The results observed in Waldron demonstrate how deep water aeration can dramatically improve drinking water reservoir performance.

By targeting the intake zone with aeration technology, the city was able to:

• Improve water quality

• Reduce treatment challenges

• Protect regulatory compliance

• Avoid costly infrastructure upgrades

For municipalities relying on lakes or reservoirs as drinking water sources, aeration can provide a cost-effective solution to manganese, color, and oxygen depletion issues.

Learn More About Deep Water Aeration

Advanced Treatment Technologies provides deep water aeration systems designed to improve drinking water reservoirs, municipal lakes, and raw water supplies.

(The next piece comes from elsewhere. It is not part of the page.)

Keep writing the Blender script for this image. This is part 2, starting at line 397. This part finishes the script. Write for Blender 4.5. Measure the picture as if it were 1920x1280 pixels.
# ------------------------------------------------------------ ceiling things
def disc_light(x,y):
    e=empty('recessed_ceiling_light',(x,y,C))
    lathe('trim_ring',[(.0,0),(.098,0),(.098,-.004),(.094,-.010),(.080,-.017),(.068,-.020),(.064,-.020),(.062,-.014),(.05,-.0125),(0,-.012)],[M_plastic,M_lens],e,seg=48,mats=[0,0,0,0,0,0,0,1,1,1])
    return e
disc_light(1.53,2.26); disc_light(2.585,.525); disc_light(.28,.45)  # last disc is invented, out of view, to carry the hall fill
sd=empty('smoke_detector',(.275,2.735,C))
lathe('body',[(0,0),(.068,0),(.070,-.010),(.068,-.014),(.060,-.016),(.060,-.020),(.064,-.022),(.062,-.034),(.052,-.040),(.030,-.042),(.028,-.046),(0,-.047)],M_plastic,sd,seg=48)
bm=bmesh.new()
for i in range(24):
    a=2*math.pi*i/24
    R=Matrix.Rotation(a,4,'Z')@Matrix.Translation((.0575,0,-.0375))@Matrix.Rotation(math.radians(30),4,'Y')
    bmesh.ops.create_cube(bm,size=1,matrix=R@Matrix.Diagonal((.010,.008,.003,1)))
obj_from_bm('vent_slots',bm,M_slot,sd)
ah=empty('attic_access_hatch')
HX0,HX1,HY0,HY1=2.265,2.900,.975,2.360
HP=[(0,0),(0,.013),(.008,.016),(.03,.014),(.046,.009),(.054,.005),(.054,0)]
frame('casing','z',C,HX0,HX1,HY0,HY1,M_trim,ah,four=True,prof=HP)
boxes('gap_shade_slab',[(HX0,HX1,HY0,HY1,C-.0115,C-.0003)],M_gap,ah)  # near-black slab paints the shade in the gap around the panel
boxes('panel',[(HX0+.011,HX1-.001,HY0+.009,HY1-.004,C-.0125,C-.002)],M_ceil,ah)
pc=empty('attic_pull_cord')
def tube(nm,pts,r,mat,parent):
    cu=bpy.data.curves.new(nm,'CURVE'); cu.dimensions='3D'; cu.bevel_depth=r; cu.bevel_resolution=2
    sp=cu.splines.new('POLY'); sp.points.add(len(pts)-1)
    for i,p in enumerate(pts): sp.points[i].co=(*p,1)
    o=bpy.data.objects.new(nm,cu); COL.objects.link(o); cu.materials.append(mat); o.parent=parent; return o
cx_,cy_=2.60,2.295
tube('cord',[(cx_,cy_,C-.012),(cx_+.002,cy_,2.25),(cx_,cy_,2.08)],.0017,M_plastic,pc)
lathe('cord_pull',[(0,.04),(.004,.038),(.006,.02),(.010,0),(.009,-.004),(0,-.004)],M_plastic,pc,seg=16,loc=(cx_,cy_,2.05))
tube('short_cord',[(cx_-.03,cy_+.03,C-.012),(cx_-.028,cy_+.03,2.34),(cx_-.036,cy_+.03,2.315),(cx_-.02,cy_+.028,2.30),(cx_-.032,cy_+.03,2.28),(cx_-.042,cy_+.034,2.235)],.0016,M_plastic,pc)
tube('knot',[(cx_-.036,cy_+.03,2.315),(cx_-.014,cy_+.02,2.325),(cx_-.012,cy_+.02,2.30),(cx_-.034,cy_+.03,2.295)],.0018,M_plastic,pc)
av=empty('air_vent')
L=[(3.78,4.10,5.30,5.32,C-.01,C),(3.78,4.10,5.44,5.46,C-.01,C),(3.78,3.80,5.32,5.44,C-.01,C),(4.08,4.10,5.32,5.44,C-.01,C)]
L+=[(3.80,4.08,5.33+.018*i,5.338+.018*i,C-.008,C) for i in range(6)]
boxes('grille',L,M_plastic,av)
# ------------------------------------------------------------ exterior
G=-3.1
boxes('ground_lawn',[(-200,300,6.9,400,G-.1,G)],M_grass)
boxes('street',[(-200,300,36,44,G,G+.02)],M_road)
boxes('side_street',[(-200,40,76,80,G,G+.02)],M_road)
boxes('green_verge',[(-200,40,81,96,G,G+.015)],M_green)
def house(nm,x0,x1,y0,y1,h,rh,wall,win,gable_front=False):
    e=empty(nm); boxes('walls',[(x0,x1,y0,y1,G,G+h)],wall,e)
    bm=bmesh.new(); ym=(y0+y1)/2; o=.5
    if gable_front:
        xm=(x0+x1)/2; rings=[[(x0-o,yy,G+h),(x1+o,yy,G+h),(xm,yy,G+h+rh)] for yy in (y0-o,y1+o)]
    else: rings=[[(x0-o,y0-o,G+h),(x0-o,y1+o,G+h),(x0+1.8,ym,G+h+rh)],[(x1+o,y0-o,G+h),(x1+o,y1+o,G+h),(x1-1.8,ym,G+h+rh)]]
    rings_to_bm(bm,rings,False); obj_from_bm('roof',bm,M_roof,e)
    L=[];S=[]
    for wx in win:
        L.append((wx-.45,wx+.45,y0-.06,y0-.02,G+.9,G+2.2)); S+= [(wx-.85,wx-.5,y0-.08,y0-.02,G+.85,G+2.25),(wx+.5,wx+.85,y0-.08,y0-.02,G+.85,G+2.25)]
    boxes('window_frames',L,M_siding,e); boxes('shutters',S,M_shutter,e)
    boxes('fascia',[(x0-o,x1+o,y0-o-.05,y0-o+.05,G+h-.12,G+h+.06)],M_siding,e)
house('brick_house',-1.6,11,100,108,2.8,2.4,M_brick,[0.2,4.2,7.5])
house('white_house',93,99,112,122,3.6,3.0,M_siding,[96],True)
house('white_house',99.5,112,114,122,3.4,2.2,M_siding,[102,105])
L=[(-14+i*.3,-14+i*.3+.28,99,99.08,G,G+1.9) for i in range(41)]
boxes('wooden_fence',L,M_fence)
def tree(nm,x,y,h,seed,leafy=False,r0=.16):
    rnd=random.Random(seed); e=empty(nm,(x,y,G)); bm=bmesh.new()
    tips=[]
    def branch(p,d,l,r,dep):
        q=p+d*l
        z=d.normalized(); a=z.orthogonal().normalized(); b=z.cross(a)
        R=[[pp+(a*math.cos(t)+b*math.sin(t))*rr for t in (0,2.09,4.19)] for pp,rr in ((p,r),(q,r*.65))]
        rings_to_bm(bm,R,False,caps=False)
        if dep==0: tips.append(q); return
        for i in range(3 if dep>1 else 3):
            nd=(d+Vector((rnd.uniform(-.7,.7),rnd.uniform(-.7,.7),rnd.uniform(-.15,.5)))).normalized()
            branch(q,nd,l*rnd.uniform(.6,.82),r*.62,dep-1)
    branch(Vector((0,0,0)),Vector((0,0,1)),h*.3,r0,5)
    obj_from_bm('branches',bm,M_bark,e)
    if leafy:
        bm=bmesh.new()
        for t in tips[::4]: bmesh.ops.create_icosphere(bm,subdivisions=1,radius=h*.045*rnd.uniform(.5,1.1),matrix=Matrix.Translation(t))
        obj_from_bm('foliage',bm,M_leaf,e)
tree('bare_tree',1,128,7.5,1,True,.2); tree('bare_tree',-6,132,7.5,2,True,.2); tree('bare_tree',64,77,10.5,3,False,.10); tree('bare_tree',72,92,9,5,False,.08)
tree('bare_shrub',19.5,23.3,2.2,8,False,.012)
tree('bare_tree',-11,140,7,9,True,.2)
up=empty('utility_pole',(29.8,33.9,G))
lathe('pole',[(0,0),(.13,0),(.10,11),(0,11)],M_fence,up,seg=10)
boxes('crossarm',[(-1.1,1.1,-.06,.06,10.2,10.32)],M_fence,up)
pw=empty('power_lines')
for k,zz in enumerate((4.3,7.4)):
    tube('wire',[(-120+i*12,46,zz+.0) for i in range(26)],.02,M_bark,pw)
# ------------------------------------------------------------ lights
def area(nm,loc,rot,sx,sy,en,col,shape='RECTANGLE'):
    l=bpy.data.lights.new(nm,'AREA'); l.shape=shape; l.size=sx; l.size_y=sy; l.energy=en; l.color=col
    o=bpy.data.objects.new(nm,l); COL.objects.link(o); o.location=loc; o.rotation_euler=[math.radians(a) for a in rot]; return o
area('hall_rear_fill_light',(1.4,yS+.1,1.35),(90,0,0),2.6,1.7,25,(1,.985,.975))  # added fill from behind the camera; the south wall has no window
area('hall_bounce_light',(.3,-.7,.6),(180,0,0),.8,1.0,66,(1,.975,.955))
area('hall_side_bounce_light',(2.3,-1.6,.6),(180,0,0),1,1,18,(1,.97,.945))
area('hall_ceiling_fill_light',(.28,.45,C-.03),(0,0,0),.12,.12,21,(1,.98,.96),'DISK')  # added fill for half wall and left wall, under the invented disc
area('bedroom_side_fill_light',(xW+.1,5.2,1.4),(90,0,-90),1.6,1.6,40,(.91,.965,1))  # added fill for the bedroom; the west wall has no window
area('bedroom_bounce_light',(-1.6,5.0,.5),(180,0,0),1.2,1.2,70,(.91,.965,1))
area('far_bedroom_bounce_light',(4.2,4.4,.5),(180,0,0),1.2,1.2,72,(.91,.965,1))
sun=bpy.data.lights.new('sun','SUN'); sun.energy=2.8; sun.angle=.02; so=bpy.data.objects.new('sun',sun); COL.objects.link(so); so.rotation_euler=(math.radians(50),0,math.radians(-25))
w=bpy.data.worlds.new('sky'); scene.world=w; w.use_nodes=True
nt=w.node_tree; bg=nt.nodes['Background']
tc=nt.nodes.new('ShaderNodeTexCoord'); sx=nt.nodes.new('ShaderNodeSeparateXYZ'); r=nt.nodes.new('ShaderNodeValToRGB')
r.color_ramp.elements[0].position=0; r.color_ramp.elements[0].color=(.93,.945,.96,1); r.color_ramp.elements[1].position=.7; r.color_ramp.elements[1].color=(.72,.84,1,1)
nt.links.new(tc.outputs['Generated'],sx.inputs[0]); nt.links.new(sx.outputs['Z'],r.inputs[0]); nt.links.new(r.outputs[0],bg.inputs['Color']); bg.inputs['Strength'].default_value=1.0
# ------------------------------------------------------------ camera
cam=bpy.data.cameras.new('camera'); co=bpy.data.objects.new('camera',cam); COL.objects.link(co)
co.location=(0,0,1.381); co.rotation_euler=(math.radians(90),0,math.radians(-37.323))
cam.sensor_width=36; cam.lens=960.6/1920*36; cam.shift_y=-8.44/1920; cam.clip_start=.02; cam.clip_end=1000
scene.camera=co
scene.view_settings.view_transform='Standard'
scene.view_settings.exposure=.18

Our systems help municipalities:

• Reduce manganese and iron

• Improve dissolved oxygen levels

• Stabilize raw water quality

• Lower treatment costs

Learn more about our technology here:

https://www.advancedtreatmenttechnologies.com/deepwateraeration

Deep Water Aeration FAQ

What is deep water aeration?

Deep water aeration is a process used in lakes and drinking water reservoirs to inject oxygen into deeper water layers. By maintaining dissolved oxygen near the sediment layer, aeration prevents manganese and iron from dissolving into the water column and improves overall water quality for municipal treatment plants.

How does aeration reduce manganese in drinking water reservoirs?

Manganese is released from lake sediments when oxygen levels become depleted. Deep water aeration restores dissolved oxygen near the lake bottom, preventing manganese from dissolving into the water. This keeps raw water manganese levels significantly lower and easier to treat.

How effective is deep water aeration?

In the City of Waldron, Arkansas reservoir, deep water aeration reduced manganese levels by up to 90–95% and reduced raw water color by more than 50% after installation in September 2014.

Why do drinking water reservoirs develop manganese problems?

Many drinking water reservoirs experience seasonal stratification where deep water becomes oxygen depleted. When this occurs, manganese and iron dissolve from lake sediments into the water column. Aeration systems restore oxygen levels and prevent this release.